Heritage Tree Controversy, Local Safety Concerns, and Potential Brewpubs Discussed at Ridgewood Council Meeting

The recent Ridgewood Council meeting was marked by contentious discussion over the revocation of a local tree’s Heritage status, concerns about pedestrian safety and traffic issues, and the prospective introduction of microbreweries and brewpubs in the downtown area. The meeting also addressed various other community matters, including the approval of contracts for public services and potential collaborations for grant applications.

The most notable issue of the session revolved around a local tree’s Heritage status. The tree was nominated and approved for this status without the involvement or knowledge of the village, leading to confusion and miscommunication among council members and residents. Councilmember Siobhan Winograd questioned the nomination process and why the village was not included, emphasizing that the evaluation and naming process should involve the village and local community members. Mayor Paul Vagianos clarified that the village had not been approached to sign the right of access agreement, leading to the misunderstanding. Despite the Heritage Tree program being rescinded, the Mayor affirmed that the Big Tree program remained in operation.

Residents expressed concerns about pedestrian safety, particularly regarding parking and traffic. Cynthia O’Keef suggested conducting a traffic safety study and considering air pollution levels in the area. Responding to these concerns, Mayor Vagianos emphasized the importance of using the pedestrian strobe light feature at intersections equipped with flashing crosswalk lights and urged residents to utilize the available safety measures.

The council also considered a proposal to introduce microbreweries and brewpubs to the village.

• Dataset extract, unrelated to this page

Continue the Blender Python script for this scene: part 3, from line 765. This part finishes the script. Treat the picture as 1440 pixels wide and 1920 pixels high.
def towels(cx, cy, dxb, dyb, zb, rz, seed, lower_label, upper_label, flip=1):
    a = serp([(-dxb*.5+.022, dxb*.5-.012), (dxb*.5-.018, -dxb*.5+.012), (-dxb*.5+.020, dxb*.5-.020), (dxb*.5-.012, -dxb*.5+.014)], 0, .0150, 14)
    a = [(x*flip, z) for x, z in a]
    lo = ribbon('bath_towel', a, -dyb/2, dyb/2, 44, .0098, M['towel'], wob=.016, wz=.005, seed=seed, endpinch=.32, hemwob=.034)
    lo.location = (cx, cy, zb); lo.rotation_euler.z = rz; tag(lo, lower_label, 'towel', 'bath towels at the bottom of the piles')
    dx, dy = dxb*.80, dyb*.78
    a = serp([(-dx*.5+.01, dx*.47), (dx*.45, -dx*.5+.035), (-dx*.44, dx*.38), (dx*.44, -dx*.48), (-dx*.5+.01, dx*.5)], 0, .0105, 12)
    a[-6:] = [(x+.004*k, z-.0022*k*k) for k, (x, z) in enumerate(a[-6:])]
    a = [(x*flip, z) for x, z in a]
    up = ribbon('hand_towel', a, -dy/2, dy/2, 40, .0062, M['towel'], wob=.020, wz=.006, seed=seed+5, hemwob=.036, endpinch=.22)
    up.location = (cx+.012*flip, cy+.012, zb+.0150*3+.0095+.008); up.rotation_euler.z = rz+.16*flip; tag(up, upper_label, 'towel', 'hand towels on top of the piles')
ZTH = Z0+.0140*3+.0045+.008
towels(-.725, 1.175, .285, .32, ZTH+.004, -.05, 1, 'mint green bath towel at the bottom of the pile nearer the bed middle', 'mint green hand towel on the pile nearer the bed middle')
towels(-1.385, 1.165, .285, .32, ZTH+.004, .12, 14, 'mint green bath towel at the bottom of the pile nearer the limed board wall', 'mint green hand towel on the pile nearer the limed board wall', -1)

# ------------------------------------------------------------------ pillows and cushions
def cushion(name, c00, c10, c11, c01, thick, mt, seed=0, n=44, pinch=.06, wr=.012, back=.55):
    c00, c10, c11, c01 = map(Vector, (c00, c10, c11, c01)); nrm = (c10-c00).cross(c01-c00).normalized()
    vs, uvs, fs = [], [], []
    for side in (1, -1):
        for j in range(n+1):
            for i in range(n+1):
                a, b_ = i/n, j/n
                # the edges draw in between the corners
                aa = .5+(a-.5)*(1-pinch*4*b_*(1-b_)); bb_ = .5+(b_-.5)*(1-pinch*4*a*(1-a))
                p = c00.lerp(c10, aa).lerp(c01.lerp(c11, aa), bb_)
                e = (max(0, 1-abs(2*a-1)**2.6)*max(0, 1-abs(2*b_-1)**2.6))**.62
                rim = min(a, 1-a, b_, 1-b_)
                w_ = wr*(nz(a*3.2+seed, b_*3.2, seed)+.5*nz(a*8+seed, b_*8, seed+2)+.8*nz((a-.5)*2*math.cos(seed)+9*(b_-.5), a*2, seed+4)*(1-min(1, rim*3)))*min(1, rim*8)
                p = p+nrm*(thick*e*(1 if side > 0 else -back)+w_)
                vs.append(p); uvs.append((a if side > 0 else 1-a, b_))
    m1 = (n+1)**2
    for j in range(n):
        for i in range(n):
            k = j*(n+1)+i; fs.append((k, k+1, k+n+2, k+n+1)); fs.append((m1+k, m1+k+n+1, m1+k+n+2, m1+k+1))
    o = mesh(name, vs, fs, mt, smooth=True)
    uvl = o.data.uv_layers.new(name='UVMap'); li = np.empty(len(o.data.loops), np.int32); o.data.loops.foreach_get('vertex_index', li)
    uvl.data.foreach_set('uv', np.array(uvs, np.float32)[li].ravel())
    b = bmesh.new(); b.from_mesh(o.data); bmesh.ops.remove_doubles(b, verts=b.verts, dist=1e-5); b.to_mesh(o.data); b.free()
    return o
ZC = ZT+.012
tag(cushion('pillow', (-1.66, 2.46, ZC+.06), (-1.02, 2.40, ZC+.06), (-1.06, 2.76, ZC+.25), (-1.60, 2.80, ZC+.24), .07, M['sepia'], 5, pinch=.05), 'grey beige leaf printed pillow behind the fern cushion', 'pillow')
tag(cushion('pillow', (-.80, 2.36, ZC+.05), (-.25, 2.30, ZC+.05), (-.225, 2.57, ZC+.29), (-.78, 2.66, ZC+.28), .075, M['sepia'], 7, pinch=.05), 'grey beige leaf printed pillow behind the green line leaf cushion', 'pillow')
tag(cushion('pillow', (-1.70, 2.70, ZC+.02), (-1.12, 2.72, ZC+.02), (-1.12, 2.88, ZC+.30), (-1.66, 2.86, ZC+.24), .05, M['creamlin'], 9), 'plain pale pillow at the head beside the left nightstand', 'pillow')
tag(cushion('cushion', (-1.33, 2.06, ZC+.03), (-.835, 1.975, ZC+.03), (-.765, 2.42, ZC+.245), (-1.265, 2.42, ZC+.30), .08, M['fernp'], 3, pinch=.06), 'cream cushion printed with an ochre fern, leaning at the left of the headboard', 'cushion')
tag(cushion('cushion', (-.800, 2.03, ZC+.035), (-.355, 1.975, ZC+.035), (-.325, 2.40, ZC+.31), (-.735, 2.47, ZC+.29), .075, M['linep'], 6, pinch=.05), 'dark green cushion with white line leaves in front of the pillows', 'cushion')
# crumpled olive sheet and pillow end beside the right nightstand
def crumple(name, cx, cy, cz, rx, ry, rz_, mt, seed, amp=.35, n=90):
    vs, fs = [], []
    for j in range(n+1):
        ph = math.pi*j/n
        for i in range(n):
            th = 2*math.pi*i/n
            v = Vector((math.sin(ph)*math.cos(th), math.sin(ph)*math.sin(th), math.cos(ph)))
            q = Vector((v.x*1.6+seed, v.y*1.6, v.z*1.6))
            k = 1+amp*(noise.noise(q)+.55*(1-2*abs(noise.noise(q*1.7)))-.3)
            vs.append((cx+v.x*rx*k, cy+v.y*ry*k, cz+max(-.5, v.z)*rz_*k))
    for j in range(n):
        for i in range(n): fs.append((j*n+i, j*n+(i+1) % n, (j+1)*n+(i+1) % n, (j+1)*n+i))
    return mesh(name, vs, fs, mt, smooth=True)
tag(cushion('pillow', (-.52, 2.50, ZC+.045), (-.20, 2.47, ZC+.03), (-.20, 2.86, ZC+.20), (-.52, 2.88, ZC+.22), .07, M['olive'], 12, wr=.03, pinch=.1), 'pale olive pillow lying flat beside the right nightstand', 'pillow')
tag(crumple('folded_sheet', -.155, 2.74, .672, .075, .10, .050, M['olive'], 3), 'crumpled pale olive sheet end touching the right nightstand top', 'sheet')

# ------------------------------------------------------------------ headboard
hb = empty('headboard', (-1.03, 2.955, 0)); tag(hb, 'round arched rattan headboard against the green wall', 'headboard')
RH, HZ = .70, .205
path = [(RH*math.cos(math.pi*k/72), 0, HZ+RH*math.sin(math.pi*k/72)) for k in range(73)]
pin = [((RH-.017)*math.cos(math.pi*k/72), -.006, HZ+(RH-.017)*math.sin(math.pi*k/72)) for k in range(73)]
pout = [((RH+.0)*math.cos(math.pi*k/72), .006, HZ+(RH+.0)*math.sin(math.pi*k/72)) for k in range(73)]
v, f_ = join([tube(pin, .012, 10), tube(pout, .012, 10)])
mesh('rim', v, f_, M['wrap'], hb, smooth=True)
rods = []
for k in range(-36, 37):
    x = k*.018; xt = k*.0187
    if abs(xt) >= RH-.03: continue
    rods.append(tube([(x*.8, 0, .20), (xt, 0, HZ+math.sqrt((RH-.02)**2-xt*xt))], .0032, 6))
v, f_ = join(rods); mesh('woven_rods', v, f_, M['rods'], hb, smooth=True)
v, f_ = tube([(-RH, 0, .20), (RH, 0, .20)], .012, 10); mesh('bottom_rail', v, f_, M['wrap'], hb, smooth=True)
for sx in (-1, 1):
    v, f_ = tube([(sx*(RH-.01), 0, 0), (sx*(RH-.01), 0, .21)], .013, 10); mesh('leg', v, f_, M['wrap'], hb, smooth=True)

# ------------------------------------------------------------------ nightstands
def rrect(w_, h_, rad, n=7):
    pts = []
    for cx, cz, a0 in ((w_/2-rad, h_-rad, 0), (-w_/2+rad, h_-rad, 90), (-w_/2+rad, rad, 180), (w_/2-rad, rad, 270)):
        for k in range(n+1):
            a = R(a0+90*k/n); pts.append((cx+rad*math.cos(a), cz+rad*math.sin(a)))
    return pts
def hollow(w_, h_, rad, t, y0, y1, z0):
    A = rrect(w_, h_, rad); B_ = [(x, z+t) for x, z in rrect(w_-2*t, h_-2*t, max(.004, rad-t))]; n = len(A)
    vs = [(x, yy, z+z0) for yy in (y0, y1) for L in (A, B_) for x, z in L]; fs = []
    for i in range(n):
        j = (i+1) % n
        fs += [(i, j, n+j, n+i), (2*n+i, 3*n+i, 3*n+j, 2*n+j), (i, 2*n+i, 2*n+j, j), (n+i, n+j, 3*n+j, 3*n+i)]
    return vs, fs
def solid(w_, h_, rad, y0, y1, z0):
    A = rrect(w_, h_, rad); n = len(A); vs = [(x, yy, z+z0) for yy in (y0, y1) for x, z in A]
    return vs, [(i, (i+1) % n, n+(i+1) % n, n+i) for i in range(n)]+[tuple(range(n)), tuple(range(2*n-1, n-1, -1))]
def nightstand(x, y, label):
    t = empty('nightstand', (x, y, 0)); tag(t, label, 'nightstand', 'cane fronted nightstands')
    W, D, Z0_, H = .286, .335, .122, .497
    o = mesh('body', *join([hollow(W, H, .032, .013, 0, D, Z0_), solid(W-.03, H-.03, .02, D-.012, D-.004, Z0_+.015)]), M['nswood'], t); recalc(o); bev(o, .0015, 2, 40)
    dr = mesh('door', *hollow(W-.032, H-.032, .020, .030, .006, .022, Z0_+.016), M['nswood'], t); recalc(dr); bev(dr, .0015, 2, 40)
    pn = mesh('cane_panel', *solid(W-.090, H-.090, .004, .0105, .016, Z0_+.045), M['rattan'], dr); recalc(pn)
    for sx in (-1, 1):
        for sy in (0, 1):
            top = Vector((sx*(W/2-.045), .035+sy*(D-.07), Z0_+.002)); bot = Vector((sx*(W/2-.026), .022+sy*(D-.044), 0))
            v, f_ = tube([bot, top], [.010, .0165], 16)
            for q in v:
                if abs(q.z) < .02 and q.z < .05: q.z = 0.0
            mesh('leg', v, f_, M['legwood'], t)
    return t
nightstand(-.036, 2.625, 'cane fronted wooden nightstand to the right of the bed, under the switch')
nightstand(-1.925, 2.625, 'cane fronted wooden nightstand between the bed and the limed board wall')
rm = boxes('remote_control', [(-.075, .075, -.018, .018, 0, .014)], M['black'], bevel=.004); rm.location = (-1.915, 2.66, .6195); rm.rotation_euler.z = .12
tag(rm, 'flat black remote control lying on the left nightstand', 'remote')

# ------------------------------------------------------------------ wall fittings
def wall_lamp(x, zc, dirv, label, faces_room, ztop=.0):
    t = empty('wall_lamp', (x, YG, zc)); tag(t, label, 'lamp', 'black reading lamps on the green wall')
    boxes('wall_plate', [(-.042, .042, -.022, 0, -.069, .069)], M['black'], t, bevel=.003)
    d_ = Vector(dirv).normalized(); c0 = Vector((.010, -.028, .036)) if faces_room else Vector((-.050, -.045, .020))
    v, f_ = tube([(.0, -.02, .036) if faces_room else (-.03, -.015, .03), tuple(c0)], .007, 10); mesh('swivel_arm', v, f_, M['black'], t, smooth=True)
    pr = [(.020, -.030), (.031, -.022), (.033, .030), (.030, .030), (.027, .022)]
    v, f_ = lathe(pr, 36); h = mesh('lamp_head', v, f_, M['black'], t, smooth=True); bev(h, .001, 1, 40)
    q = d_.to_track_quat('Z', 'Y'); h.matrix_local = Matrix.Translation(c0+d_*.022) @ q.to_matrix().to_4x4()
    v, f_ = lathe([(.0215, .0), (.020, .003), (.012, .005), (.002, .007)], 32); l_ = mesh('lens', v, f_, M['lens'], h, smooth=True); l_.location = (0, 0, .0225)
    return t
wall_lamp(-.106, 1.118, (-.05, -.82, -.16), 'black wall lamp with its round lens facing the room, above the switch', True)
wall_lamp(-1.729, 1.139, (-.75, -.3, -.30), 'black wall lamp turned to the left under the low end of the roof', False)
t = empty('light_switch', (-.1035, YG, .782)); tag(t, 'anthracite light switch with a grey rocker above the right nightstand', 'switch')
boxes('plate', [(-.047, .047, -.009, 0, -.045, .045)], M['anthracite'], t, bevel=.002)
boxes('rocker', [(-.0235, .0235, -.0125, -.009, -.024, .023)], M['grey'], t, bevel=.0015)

The members agreed that the downtown area and the SE zone north of downtown would be suitable locations for such establishments. One council member, Evan Weitz, raised concerns about the size of the breweries but was reassured that the proposed locations would be suitable for microbreweries rather than large-scale operations.

Various contracts and proposals were also reviewed during the meeting. The council approved a one-year contract with Millennistrategies, a grant firm, to provide various services to the village, including research on grant opportunities and project support. Several public service contracts were renewed, including those with Valley Community Health for nursing services and the Health Department for cosmetology inspection services for the borough of Norwood.

The council also discussed the possibility of upgrading the call boxes in the village for enhanced emergency response capabilities and considered changing the vendor for billing basic life support services for ambulance calls. Both initiatives were approved.